Je préfère parler d’ancrage progressif et réfléchi plutôt que d’un simple retour figé ou d’un départ définitif. Le Burkina a toujours occupé une place centrale dans mon parcours, et il continuera d’en être le point d’ancrage, que ce soit dans mes projets professionnels, mes engagements académiques ou mes réflexions personnelles.
Mon engagement est déjà là. L’avenir ? Il s’écrira sur la continuité de cette présence utile et active.
Quel est votre rêve pour le Burkina ?
Je rêve d’un Burkina en paix, d’un pays sécurisé, apaisé, où chaque citoyen peut vivre, circuler, étudier, travailler et bâtir son avenir sans craindre pour sa vie.
Je salue, avec beaucoup de respect et d’émotion, le courage des Forces de Défense et de Sécurité (FDS), ainsi que des Volontaires pour la Défense de la Patrie (VDP), qui se battent chaque jour sur le terrain pour préserver notre intégrité territoriale et protéger nos populations. Leur engagement mérite reconnaissance, soutien et admiration.

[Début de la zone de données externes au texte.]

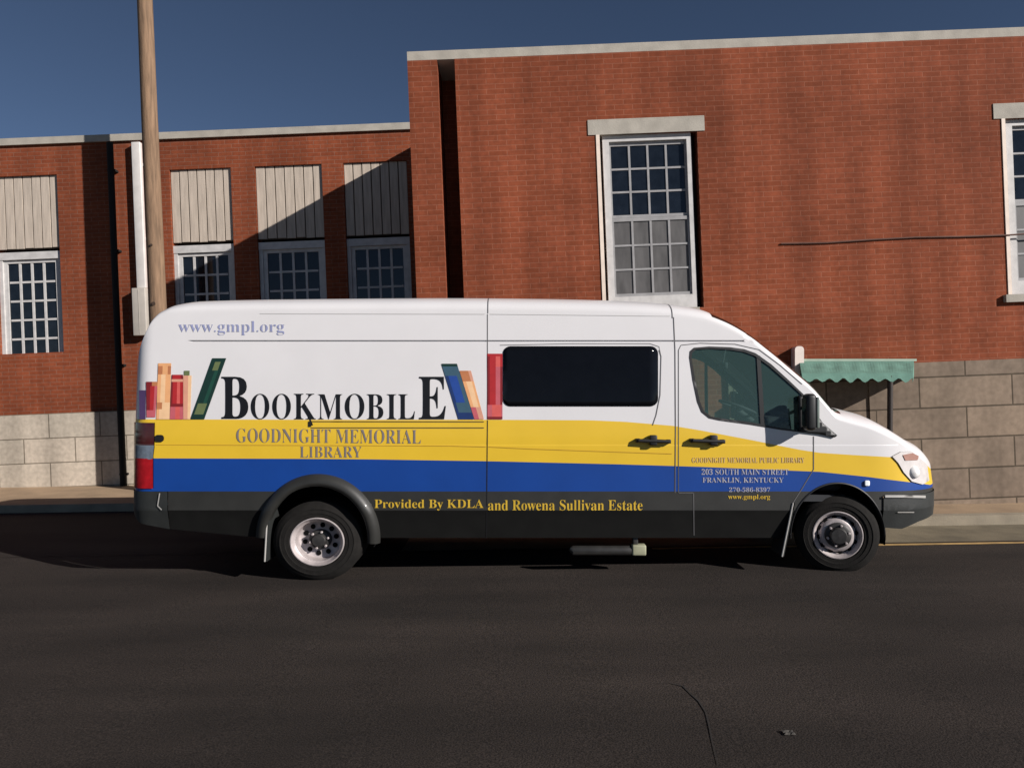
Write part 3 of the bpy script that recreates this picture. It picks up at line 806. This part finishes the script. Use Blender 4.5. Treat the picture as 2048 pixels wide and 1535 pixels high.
book((344, 366.5, 749), (340, 366.5, 838), [(0, .1, redc), (.1, .16, [(0, 1, 11)]), (.16, .65, redb), (.65, .72, [(0, 1, 2)]), (.72, 1, [(0, .4, 12), (.4, .75, 1), (.75, 1, 12)])], None, body)
book((367, 384, 741), (367, 381, 838), [(0, .1, [(.1, .75, 7)]), (.1, 1, [(0, .6, 11), (.6, 1, 4)])], None, body)
book((425, 453, 716), (381, 409, 838), [(0, .06, [(0, 1, 13)]), (.06, .2, [(0, .3, 13), (.3, .7, 7), (.7, 1, 13)]), (.2, .74, [(0, .5, 13), (.5, .75, 6), (.75, 1, 13)]), (.74, .92, [(0, .15, 13), (.15, .8, 7), (.8, 1, 13)]), (.92, 1, [(0, 1, 13)])], None, body)
book((883, 914, 727), (917, 948, 838), [(0, .05, [(0, 1, 13)]), (.05, .22, [(0, 1, 9)]), (.22, .7, [(0, .2, 14), (.2, .75, 8), (.75, 1, 9)]), (.7, .88, [(0, .15, 14), (.15, 1, 9)]), (.88, 1, [(0, 1, 14)])], None, body)
book((919, 942, 741), (949, 968, 838), [(0, .22, [(0, .75, 5), (.75, 1, 11)]), (.22, .75, [(0, .3, 3), (.3, .8, 4), (.8, 1, 3)]), (.75, 1, [(0, .5, 12), (.5, 1, 11)])], None, body)
book((975, 1005, 707), (975, 1005, 838), [(0, .04, [(0, 1, 0)]), (.04, .2, [(0, .15, 2), (.15, .55, 0), (.55, .85, 1), (.85, 1, 0)]), (.2, .78, [(0, .15, 2), (.15, .55, 0), (.55, .85, 12), (.85, 1, 2)]), (.78, .96, [(0, .3, 12), (.3, .9, 1), (.9, 1, 12)]), (.96, 1, [(0, 1, 2)])], None, sdr)

# ------------------------------------------------------------------ ground (the street climbs gently to the right)
GS = .0163
def gz(x): return GS * (x + 1.78)
def sheet(name, x0, x1, y0, y1, dz, mt, kind='structure', nx=1):
    v = []; f = []
    for i in range(nx + 1):
        x = x0 + (x1 - x0) * i / nx
        v += [(x, y0, gz(x) + dz), (x, y1, gz(x) + dz)]
    for i in range(nx): f.append((2 * i, 2 * i + 2, 2 * i + 3, 2 * i + 1))
    return tag(mesh_obj(name, v, f, mt), kind=kind)
def asphalt():
    m = bpy.data.materials.new('asphalt'); m.use_nodes = True; nt = m.node_tree; N = nt.nodes; L = nt.links; p = N['Principled BSDF']
    p.inputs['Roughness'].default_value = .85; p.inputs['Specular IOR Level'].default_value = .25
    tc = N.new('ShaderNodeTexCoord')
    def nz(sc, st, det=6):
        mp = N.new('ShaderNodeMapping'); mp.inputs['Scale'].default_value = st; L.new(tc.outputs['Object'], mp.inputs[0])
        n = N.new('ShaderNodeTexNoise'); n.inputs['Scale'].default_value = sc; n.inputs['Detail'].default_value = det; L.new(mp.outputs[0], n.inputs['Vector']); return n
    a = nz(1.1, (.25, 1.3, 1)); b = nz(95, (1, 1, 1), 4); c = nz(.55, (.5, 1.2, 1), 6)
    r = N.new('ShaderNodeValToRGB'); e = r.color_ramp.elements; e[0].position = .3; e[0].color = (.0165, .0132, .0112, 1); e[1].position = .72; e[1].color = (.034, .0262, .0218, 1)
    L.new(a.outputs['Fac'], r.inputs[0])
    mr = N.new('ShaderNodeMapRange'); mr.inputs['From Min'].default_value = .3; mr.inputs['From Max'].default_value = .7; mr.inputs['To Min'].default_value = .35; mr.inputs['To Max'].default_value = 1.8
    L.new(b.outputs['Fac'], mr.inputs['Value'])
    mc = N.new('ShaderNodeMapRange'); mc.inputs['From Min'].default_value = .35; mc.inputs['From Max'].default_value = .65; mc.inputs['To Min'].default_value = .68; mc.inputs['To Max'].default_value = 1.25
    L.new(c.outputs['Fac'], mc.inputs['Value'])
    mm = N.new('ShaderNodeMath'); mm.operation = 'MULTIPLY'; L.new(mr.outputs[0], mm.inputs[0]); L.new(mc.outputs[0], mm.inputs[1])
    vm = N.new('ShaderNodeVectorMath'); vm.operation = 'SCALE'; L.new(r.outputs[0], vm.inputs[0]); L.new(mm.outputs[0], vm.inputs['Scale']); L.new(vm.outputs[0], p.inputs['Base Color'])
    bp = N.new('ShaderNodeBump'); bp.inputs['Strength'].default_value = .5; bp.inputs['Distance'].default_value = .01; L.new(b.outputs['Fac'], bp.inputs['Height']); L.new(bp.outputs[0], p.inputs['Normal'])
    return m
conc = mat('gutter_concrete', (.15, .125, .08), .85, noise_amt=.3, noise_scale=3, bump=.3)
walk = mat('tan_pavement', (.33, .23, .14), .9, noise_amt=.2, noise_scale=2, bump=.3)
dirt = mat('dry_ground', (.16, .13, .09), .95, noise_amt=.3, noise_scale=.5, bump=.3)
sheet('ground', -120, 120, -90, 150, -.03, dirt, nx=4)
asp = asphalt()
sheet('road', -60, 60, -12, 8.12, 0, asp, nx=4)
sheet('driveway', -60, -1.2, 8.12, 11.1, .002, asp, nx=4)
sheet('gutter', -1.2, 60, 8.12, 9.0, .004, conc, nx=4)
sheet('kerb_line', 1.5, 60, 7.98, 8.06, .004, mat('worn_yellow_paint', (.42, .27, .10), .8, noise_amt=.35, noise_scale=6), nx=4)
kb = MB(); kb.box((-1.2, 9.0, -.2), (60, 9.15, .12)); k_ = kb.build('kerb', mat('kerb_concrete', (.26, .22, .16), .85, noise_amt=.2, noise_scale=4, bump=.3)); k_.rotation_euler.y = -math.atan(GS); k_.location.z = GS * 1.78
tag(k_, kind='structure')
sheet('pavement', -1.2, 60, 9.15, 11.1, .117, walk, nx=4)
sheet('back_pavement', -60, 60, 11.1, 22, .119, walk, nx=4)
kb = MB(); kb.box((-60, 11.07, -.6), (-1.2, 11.1, .118)); k2 = kb.build('back_kerb', k_.data.materials[0]); k2.rotation_euler.y = -math.atan(GS); k2.location.z = GS * 1.78
tag(k2, kind='structure')
# a crack and a scrap of paper on the road
cr = []
xs = [(1300, 1368), (1340, 1366), (1366, 1372), (1382, 1388), (1398, 1402), (1412, 1425), (1418, 1450), (1424, 1480), (1436, 1530)]
v = []; f = []
for i, (a_, b2) in enumerate(xs):
    for it in range(2):
        d_ = H / ((b2 - CY) / F); X = (a_ - CX) / F * d_; d_ = (H - gz(X)) / ((b2 - CY) / F)
        X = (a_ - CX) / F * d_
    w_ = (.001, .003, .005, .004, .006, .004, .005, .003, .002)[i]
    v += [(X - w_, d_ - w_ * .6, gz(X) + .004), (X + w_, d_ + w_ * .6, gz(X) + .004)]
for i in range(len(xs) - 1): f.append((2 * i, 2 * i + 1, 2 * i + 3, 2 * i + 2))
tag(mesh_obj('road_crack', v, f, mat('crack_filler', (.014, .0115, .010), .9, noise_amt=.2)), kind='structure')
pp = MB(); c = pt(1577, 1466, (H - gz(1.5)) / ((1466 - CY) / F)); base = Vector((c.x, c.y, gz(c.x)))
v = []; f = []
for i in range(6):
    for j in range(5): v.append((base.x + (i - 2.5) * .011 + random.uniform(-.003, .003), base.y + (j - 2) * .011, base.z + .005 + random.uniform(0, .010)))
for i in range(5):
    for j in range(4): f.append((i * 5 + j, (i + 1) * 5 + j, (i + 1) * 5 + j + 1, i * 5 + j + 1))
o = mesh_obj('paper_scrap', v, f, mat('dirty_paper', (.055, .05, .043), .9, noise_amt=.3, noise_scale=60), None, None, False, base); o.location = base
sd = o.modifiers.new('t', 'SOLIDIFY'); sd.thickness = .0015
tag(o, 'small crumpled grey paper scrap lying on the asphalt nearest the viewer', 'litter')

# ------------------------------------------------------------------ buildings (upright; the photograph leans 2.3 degrees against them)
TH = R(2.3)
MR = Matrix.Translation((0, 0, H)) @ Matrix.Rotation(-TH, 4, 'Y') @ Matrix.Translation((0, 0, -H))
DP, DR = 9.9, 13.2
def U(px, py):
    x, y = px - CX, py - CY
    return x * math.cos(TH) - y * math.sin(TH), y * math.cos(TH) + x * math.sin(TH)
def LX(lx, d): return lx / F * d
def LZ(ly, d): return H - ly / F * d
def wall(mb, x0, x1, z0, z1, y, openings, depth, m=0, mrev=None):
    xs = sorted({x0, x1} | {o[0] for o in openings} | {o[1] for o in openings}); zs = sorted({z0, z1} | {o[2] for o in openings} | {o[3] for o in openings})
    for i in range(len(xs) - 1):
        for j in range(len(zs) - 1):
            cx, cz = (xs[i] + xs[i + 1]) / 2, (zs[j] + zs[j + 1]) / 2
            if any(o[0] < cx < o[1] and o[2] < cz < o[3] for o in openings): continue
            mb.add([(xs[i], y, zs[j]), (xs[i + 1], y, zs[j]), (xs[i + 1], y, zs[j + 1]), (xs[i], y, zs[j + 1])], [(0, 1, 2, 3)], m)
    for (a, b, c, d) in openings:
        Y = y + depth
        mb.add([(a, y, c), (a, Y, c), (a, Y, d), (a, y, d)], [(0, 1, 2, 3)], m if mrev is None else mrev)
        mb.add([(b, y, c), (b, Y, c), (b, Y, d), (b, y, d)], [(3, 2, 1, 0)], m if mrev is None else mrev)
        mb.add([(a, y, c), (b, y, c), (b, Y, c), (a, Y, c)], [(0, 1, 2, 3)], m if mrev is None else mrev)
        mb.add([(a, y, d), (b, y, d), (b, Y, d), (a, Y, d)], [(3, 2, 1, 0)], m if mrev is None else mrev)

wfw = mat('white_window_paint', (.50, .485, .47), .6, noise_amt=.12, noise_scale=9)
wfg = mat('grey_window_paint', (.27, .265, .265), .6, noise_amt=.12, noise_scale=9)
dusty = mat('dusty_screen_glass', (.092, .088, .086), .45, spec=.4, noise_amt=.28, noise_scale=3.5, stretch=(3, 1, .8))
darkpane = mat('dark_window_glass', (.008, .011, .016), .08, spec=.5, noise_amt=.3)
darkroom = mat('dark_opening', (.02, .014, .012), .9, noise_amt=.2)
cream = mat('cream_trim_paint', (.74, .62, .52), .6, noise_amt=.08)
boardd = mat('board_backing', (.10, .075, .055), .9, noise_amt=.2)
boardm = mat('weathered_boards', (.46, .39, .32), .8, noise_amt=.16, noise_scale=4, stretch=(6, 1, .6), bump=.15)
coping = mat('stone_coping', (.36, .33, .28), .85, noise_amt=.15, noise_scale=5, bump=.2)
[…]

Je reconnais également les efforts actuels du gouvernement pour redresser la situation, reconstruire les bases d’un État fort, et redonner espoir à une nation résiliente. Ces actions, bien que complexes, sont essentielles pour poser les fondations d’un Burkina nouveau.
Au-delà de la paix, mon rêve est celui d’un pays réconcilié avec lui-même, fier de sa jeunesse, visionnaire dans ses choix, et audacieux dans sa marche vers le développement.
Quel est votre message que vous voudrez adresser à la jeunesse Burkinabè, qui veut tenter l’aventure à l’étranger ?
Ne partez pas pour fuir. Partez pour grandir.
Partez pour apprendre, vous transformer et vous construire en profondeur. Partez avec une intention forte, un cap clair, et surtout, avec le désir sincère de contribuer un jour sous une forme ou une autre au développement de votre pays.
L’expérience internationale peut être précieuse. Mais elle ne prend tout son sens que lorsqu’elle s’inscrit dans un projet de contribution. Apprenez, absorbez, explorez… puis revenez bâtir, partager, transmettre. Derrière cette image simple se cache une vérité fondamentale.
Alors, à vous aussi : Ayez cette audace. Osez-vous lancer. Osez construire. Osez rêver grand pour vous-même, et pour le Burkina Faso.